Arthur Murray hires instructors based on friendly personalities and looks. No prior dance experience is necessary. They train them pretty intensively before they are allowed to teach, so again, for teaching beginners they are pretty good. However, at the studio I worked at, once they receive their initial training, the amount of training they receive afterwords is minimal. We had a dance session once a week where a senior teacher would teach a group class to the rest of the staff. Also, coaches come into town around once a month, and give group class instruction to the teachers. You had the option of getting a private coaching, but it was extremely expensive and the instructors don't get paid enough to be able to easily afford it. At my studio, all the instructors were either living at home, had some other source of income, or were on food stamps to make ends meet.

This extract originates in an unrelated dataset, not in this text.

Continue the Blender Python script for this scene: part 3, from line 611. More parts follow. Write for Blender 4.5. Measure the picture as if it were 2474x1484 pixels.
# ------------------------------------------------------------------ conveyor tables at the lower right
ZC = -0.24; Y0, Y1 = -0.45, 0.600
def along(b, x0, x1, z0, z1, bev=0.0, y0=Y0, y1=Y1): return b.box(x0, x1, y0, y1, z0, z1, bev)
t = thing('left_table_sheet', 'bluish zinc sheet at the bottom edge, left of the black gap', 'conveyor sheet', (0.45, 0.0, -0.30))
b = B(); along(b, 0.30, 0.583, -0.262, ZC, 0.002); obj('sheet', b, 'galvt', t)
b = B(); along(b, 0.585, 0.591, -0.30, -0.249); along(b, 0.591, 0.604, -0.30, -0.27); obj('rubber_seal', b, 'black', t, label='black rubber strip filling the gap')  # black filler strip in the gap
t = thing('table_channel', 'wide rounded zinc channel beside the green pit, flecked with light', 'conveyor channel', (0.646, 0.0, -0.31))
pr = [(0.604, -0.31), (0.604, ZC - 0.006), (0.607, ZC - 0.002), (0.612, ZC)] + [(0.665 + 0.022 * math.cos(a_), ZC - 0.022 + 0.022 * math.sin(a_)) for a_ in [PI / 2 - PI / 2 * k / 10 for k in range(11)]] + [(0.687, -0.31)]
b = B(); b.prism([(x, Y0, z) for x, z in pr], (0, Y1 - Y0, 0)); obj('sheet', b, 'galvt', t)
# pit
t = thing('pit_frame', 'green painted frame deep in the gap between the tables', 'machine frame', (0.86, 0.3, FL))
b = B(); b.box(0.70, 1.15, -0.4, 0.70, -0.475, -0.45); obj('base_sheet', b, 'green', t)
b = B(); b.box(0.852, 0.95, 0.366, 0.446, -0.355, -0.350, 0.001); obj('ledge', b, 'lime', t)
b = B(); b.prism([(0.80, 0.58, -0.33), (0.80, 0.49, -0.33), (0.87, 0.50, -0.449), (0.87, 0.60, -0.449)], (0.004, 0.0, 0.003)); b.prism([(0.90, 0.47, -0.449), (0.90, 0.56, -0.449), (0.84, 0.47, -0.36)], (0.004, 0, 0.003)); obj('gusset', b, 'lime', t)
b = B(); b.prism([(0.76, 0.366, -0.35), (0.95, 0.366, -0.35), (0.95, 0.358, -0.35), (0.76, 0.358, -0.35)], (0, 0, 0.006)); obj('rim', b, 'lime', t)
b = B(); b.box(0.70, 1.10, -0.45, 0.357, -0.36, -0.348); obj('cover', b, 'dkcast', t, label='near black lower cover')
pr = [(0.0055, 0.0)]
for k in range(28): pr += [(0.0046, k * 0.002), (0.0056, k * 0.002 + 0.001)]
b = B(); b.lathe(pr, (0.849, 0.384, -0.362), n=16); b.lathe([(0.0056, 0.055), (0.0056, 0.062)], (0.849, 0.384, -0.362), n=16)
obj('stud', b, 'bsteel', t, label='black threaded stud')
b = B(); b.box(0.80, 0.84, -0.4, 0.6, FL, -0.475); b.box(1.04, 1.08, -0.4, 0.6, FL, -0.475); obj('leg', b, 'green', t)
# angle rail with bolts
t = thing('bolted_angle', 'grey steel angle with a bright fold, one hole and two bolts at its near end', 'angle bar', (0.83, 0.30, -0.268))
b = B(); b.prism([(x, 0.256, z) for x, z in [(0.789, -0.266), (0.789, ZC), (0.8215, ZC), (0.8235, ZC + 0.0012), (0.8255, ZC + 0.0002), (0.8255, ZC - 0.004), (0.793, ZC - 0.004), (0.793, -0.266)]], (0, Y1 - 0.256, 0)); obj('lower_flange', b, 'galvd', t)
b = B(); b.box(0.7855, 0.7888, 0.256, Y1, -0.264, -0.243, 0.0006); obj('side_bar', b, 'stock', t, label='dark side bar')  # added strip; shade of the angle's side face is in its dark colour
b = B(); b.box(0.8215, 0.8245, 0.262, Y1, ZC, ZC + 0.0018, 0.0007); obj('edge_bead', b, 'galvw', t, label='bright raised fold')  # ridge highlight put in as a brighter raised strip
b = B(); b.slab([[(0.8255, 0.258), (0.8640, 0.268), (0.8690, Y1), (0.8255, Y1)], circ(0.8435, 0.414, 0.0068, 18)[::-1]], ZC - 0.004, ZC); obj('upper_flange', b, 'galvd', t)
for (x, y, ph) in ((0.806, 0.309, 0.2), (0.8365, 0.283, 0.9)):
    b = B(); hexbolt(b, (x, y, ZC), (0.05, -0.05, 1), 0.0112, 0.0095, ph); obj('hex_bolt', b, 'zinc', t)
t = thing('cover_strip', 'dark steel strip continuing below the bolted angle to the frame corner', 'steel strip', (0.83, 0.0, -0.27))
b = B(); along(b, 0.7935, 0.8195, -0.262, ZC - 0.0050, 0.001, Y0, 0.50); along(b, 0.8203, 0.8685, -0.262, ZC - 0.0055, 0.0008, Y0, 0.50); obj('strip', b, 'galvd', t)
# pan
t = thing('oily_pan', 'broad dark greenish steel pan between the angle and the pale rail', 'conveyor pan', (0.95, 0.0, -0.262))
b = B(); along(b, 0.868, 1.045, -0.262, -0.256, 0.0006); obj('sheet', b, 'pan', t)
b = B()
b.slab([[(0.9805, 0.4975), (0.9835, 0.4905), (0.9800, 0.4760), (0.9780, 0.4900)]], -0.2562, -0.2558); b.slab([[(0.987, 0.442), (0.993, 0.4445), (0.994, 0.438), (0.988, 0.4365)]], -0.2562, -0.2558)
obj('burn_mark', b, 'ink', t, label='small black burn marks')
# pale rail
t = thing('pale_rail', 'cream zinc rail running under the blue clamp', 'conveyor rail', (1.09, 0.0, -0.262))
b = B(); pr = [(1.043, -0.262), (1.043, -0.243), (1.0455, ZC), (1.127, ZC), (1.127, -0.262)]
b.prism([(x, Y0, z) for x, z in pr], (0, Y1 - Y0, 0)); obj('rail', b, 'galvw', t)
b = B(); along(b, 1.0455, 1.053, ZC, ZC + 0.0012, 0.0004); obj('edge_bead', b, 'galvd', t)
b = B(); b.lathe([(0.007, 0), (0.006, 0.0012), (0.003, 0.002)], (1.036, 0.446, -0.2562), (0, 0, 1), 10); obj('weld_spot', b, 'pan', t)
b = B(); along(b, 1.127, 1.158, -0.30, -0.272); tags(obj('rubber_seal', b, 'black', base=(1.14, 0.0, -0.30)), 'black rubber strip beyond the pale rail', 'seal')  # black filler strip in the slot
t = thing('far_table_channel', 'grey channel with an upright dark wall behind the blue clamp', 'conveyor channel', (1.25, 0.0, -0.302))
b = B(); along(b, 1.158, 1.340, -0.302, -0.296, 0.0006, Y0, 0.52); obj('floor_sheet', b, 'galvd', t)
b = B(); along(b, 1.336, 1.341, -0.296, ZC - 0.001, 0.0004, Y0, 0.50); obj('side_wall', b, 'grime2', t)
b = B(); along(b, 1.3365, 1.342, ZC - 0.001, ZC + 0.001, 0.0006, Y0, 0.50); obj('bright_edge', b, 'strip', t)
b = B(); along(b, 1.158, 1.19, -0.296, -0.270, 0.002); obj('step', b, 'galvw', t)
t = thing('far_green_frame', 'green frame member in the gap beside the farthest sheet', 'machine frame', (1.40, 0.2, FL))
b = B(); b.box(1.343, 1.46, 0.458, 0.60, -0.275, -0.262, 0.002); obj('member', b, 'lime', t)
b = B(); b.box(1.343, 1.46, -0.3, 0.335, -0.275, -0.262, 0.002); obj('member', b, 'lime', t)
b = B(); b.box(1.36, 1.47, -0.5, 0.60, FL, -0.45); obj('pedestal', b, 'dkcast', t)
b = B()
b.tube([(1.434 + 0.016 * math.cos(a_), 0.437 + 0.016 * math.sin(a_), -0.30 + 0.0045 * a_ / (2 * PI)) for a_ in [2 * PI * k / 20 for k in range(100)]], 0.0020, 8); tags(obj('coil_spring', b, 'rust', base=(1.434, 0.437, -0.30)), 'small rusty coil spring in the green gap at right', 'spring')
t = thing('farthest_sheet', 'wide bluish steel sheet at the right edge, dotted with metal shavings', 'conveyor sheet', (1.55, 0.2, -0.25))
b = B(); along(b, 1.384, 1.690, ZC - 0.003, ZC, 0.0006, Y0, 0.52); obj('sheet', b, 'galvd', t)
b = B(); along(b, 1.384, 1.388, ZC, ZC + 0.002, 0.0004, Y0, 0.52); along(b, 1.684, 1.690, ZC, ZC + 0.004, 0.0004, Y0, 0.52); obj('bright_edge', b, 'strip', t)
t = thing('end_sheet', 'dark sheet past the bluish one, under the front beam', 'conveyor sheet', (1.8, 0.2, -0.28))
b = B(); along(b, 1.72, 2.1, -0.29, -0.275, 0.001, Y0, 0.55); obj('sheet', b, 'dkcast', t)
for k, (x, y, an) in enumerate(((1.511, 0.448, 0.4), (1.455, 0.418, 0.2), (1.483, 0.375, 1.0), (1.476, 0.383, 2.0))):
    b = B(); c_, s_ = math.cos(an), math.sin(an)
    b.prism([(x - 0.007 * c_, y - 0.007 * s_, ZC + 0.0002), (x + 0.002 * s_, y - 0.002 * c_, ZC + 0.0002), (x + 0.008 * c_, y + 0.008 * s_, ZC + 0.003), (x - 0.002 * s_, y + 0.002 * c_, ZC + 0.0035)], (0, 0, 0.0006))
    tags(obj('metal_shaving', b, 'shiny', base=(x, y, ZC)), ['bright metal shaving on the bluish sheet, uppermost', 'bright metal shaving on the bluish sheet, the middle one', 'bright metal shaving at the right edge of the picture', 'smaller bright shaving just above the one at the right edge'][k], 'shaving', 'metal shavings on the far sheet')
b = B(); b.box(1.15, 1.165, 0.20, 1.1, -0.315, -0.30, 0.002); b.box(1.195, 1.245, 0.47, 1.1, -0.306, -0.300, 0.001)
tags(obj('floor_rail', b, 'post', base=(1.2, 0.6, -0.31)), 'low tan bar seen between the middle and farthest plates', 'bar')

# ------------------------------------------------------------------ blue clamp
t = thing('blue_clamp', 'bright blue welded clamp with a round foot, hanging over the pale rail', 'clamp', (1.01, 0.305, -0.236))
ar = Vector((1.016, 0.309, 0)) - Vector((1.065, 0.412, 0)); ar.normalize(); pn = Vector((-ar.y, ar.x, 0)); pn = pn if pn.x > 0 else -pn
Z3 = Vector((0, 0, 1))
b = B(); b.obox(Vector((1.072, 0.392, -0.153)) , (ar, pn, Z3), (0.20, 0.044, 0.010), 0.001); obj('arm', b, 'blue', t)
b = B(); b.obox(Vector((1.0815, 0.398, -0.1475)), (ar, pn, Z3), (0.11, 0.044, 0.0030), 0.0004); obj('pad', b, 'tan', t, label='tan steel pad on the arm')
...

I left because I wasn't progressing in my dance, was making next to nothing, and I was tired of being manipulated by our studio manager. In order to get us to stay, management would often publicly humiliate us in order to shame us and tear our confidence down. They would also tell us that "some day" we could make management, and then we'd be making more than "engineers". Somehow the staff bought into it, and some of them had been there for over 7 years and were still struggling as teachers. I also did not feel that we were being trained on how to give the students what they wanted; we were being trained on how to convince the students to want what we had. To an extent, I understand that, but we definitely were being trained on using manipulative tactics to get students to do buy into doing more, and I was uncomfortable with that.
Teachers were required to tell everything students told them to the studio owner and other staff that would be working with them. One of the things we often did during our daily meetings was a simulation where one instructor would pretend to be a student and the other staff would take turns asking personal questions to the "student." We would get chastised if we did not know the answers to these questions. I once refused to pose as a student because I felt very uncomfortable breaching their confidence in this way, and I got into HUGE trouble for it. I left shortly after. If you tell something to one teacher, you're telling it to them all.
Again, I want to emphasize that not all Arthur Murray studios are the same. The studio I was at was particularly bad. Other ones are MUCH better than that.